Эти крысы и есть хлестаковщина.
Сам Гоголь говорил, твердил, настаивал: Хлестаков есть «лицо фантасмагорическое». Отсюда будем исходить… «Я – везде-везде».
Значит, множественность Хлестакова – верный театральный ход. И – такого ещё не было. Или – было? Важно другое: Хлестаков – это коллективный призрак. Дьявол во плоти семерых существ. Это семь голов, четырнадцать рук и четырнадцать ног. Его пластическое гротескное поведение – настоящая дьяволиада.
Бог и дьявол… Антитеза или синтез?
Жизнь, переполненная в каждом своём изъявлении борениями этих двух начал, только потому и зовётся жизнью. В мертвечине нет ни Бога, ни дьявола.
Когда мы «везде-везде» упоминаем Бога, нами руководит дьявол. Ибо именно дьявол – везде-везде!
Когда в нас сидит (прячется) дьявол, мы становимся преступниками, для которых Бога нет.
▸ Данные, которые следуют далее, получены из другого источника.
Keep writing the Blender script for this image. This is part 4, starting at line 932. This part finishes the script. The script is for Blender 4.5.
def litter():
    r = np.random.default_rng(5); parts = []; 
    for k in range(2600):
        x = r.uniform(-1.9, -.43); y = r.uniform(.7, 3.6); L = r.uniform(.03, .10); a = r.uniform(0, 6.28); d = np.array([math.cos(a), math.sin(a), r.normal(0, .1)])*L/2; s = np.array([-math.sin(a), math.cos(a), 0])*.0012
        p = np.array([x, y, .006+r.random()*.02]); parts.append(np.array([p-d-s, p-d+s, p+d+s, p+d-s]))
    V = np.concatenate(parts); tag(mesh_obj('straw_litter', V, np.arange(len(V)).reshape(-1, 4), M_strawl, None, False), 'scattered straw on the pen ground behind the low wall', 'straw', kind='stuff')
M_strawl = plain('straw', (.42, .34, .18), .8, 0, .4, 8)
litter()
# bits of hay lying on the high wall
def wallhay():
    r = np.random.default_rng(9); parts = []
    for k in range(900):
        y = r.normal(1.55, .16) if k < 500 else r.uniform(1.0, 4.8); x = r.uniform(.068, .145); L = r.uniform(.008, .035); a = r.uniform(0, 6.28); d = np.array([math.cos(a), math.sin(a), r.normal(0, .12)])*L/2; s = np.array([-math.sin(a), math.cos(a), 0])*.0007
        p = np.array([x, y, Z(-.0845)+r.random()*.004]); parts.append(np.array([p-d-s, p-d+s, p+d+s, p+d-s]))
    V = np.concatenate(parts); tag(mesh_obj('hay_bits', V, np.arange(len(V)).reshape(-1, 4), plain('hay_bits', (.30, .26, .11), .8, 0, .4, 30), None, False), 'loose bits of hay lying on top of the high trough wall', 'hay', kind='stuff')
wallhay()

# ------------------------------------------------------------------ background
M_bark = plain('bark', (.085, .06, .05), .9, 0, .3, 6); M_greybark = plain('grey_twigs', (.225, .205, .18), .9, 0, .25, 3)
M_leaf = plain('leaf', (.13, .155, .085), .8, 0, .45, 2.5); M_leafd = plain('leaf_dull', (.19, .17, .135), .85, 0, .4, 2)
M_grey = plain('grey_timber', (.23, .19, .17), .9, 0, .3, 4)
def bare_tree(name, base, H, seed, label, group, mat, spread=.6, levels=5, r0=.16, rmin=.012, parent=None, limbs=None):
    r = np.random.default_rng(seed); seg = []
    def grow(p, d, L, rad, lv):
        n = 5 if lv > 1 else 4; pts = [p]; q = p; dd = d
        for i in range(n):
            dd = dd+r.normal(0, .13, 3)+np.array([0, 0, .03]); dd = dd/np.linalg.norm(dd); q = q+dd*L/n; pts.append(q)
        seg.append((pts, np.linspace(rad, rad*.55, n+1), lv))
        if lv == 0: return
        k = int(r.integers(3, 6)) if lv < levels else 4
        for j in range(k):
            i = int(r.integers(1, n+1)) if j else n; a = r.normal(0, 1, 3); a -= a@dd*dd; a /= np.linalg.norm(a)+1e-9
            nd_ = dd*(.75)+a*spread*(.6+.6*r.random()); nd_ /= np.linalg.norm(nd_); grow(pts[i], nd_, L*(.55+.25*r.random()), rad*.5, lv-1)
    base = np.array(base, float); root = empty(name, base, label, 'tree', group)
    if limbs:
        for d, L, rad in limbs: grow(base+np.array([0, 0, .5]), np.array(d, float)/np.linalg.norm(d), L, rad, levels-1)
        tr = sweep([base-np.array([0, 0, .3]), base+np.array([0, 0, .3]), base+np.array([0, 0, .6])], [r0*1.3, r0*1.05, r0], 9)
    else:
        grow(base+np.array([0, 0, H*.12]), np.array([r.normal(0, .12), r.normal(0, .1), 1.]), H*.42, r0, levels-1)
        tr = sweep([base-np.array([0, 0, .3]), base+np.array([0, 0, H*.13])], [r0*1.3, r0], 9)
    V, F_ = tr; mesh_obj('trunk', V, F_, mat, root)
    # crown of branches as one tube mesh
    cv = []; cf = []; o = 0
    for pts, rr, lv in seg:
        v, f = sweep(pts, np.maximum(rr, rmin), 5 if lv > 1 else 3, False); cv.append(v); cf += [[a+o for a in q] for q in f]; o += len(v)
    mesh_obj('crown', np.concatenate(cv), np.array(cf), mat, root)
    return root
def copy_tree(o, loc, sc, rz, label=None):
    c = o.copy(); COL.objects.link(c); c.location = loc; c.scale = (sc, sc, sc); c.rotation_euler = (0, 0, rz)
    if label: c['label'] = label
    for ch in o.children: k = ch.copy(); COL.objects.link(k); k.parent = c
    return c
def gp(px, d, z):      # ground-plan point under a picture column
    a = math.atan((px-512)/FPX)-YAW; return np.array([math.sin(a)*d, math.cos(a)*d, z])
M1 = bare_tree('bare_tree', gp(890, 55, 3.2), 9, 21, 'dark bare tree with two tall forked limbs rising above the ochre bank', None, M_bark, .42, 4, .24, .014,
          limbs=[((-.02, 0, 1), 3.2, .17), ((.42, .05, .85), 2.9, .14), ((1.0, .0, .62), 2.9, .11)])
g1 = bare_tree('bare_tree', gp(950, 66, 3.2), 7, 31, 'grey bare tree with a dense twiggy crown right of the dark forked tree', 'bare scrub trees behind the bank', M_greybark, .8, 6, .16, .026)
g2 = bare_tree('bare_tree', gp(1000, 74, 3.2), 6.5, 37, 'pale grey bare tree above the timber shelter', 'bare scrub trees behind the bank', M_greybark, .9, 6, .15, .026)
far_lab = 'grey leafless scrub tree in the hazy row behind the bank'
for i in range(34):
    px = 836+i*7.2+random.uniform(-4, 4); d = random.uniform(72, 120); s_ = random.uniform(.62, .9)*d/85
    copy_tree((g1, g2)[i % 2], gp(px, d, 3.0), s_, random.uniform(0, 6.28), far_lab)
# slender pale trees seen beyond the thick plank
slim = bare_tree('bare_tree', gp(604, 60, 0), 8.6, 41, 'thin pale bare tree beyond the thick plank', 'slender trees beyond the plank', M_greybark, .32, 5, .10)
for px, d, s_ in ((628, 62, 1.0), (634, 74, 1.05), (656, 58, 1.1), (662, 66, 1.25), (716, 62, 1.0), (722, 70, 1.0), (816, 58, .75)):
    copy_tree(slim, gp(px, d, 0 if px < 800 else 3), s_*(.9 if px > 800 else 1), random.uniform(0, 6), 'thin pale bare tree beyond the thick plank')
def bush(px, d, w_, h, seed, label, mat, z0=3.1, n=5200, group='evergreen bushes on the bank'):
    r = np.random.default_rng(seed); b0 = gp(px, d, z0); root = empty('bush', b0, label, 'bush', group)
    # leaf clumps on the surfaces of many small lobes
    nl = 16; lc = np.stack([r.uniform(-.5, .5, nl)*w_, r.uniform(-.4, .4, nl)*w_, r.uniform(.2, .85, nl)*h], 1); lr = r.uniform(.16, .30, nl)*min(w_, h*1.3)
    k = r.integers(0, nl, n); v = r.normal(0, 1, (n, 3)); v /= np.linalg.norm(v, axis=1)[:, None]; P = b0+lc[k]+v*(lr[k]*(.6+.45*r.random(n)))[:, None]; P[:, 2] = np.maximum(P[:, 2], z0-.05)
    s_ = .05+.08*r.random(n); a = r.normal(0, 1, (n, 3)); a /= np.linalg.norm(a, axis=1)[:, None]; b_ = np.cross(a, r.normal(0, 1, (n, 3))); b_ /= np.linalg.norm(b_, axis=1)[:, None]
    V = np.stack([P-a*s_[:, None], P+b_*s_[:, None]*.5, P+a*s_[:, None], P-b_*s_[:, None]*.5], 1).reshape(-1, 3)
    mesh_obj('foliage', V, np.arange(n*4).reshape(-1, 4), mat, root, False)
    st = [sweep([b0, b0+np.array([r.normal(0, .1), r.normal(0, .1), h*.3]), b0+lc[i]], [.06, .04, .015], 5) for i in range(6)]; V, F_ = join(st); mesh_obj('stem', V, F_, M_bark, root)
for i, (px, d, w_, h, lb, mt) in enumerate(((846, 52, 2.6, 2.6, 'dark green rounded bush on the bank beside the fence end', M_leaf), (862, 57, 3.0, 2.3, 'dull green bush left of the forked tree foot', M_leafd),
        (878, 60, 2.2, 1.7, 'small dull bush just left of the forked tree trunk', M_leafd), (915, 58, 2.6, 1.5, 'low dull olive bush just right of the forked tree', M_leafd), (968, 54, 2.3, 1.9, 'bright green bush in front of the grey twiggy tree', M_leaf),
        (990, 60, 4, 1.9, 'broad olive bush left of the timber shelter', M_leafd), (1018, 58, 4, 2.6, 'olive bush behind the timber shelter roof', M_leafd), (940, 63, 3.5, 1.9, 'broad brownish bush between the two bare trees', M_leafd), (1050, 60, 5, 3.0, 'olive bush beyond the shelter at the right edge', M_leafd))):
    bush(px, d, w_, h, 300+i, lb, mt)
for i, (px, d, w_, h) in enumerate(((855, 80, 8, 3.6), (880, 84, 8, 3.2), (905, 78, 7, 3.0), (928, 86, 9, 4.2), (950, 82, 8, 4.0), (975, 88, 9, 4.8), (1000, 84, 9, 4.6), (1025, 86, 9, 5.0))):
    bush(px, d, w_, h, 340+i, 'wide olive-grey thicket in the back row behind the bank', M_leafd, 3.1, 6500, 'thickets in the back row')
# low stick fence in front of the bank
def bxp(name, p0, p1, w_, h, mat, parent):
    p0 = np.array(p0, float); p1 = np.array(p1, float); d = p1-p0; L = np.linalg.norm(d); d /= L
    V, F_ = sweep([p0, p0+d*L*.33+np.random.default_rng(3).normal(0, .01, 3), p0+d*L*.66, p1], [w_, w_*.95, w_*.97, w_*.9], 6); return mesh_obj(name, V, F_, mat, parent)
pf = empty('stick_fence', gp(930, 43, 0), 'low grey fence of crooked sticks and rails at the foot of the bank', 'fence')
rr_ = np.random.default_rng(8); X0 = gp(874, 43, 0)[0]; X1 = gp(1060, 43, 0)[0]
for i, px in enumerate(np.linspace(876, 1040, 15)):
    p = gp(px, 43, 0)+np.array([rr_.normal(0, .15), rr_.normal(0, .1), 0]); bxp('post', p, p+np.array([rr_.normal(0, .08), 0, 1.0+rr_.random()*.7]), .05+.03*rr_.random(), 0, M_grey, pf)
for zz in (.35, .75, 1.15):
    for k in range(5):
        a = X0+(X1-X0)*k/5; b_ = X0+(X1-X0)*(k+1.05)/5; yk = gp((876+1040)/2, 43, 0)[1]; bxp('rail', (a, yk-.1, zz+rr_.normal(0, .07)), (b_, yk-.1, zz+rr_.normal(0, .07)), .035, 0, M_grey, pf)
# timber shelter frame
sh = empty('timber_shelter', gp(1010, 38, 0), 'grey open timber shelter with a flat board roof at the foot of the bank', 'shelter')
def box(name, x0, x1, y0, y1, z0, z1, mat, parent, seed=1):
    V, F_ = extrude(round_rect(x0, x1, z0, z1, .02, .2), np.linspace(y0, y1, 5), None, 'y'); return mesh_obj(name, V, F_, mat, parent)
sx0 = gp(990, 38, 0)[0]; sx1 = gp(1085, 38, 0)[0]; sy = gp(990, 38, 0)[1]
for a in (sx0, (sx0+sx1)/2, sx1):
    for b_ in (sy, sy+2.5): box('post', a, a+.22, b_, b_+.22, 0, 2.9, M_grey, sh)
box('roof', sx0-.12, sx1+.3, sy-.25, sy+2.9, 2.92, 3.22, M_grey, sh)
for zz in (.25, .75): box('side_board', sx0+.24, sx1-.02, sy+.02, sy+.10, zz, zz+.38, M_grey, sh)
Действия дьявола направлены на подчинение человека себе. Отказ от Бога есть приглашение принять в свою пустую душу дьявола.
В этом смысле появление Хлестакова – человека с пустой душой – в губернском городе означает чисто дьявольскую атаку на заскорузлую замшелую реальность, на тихий болотный быт провинциального российского общества.
Потерявшие Бога людишки подвергаются нападению со стороны нечистой силы и, спасаясь от гибели, срастаются с ней, делают всё, чтобы породниться (в буквальном смысле у Гоголя) с Хлестаковым.
Для того, чтобы это СОЕДИНЕНИЕ пустоты с пустотой (главная пружина действия комедии) состоялось, необходима всеобщая театральная вера в сверхъестественное как в панацею от всех бед.
Хлестаков фокусничает, колдует, фантазёрствует в перекошенном пространстве, постоянно пользуясь ГИПНОЗОМ, ибо гипноз – самое проверенное дьявольское средство воздействия. Он ИГРАЕТ С МИРОМ, превращая его во что хочет. Все чиновники, Анна Андреевна с Марьей Антоновной, все эти Держиморды и унтер-офицерские вдовы – марионетки, игрушки в его руках… Технология дьявола – в управлении ими, как винтиками системы, частичками структуры.
Отсюда – театральность «Нового Ревизора».
Множественность Хлестакова – не просто приём, а колдовское самораскрытие дьявола в сценическом пространстве.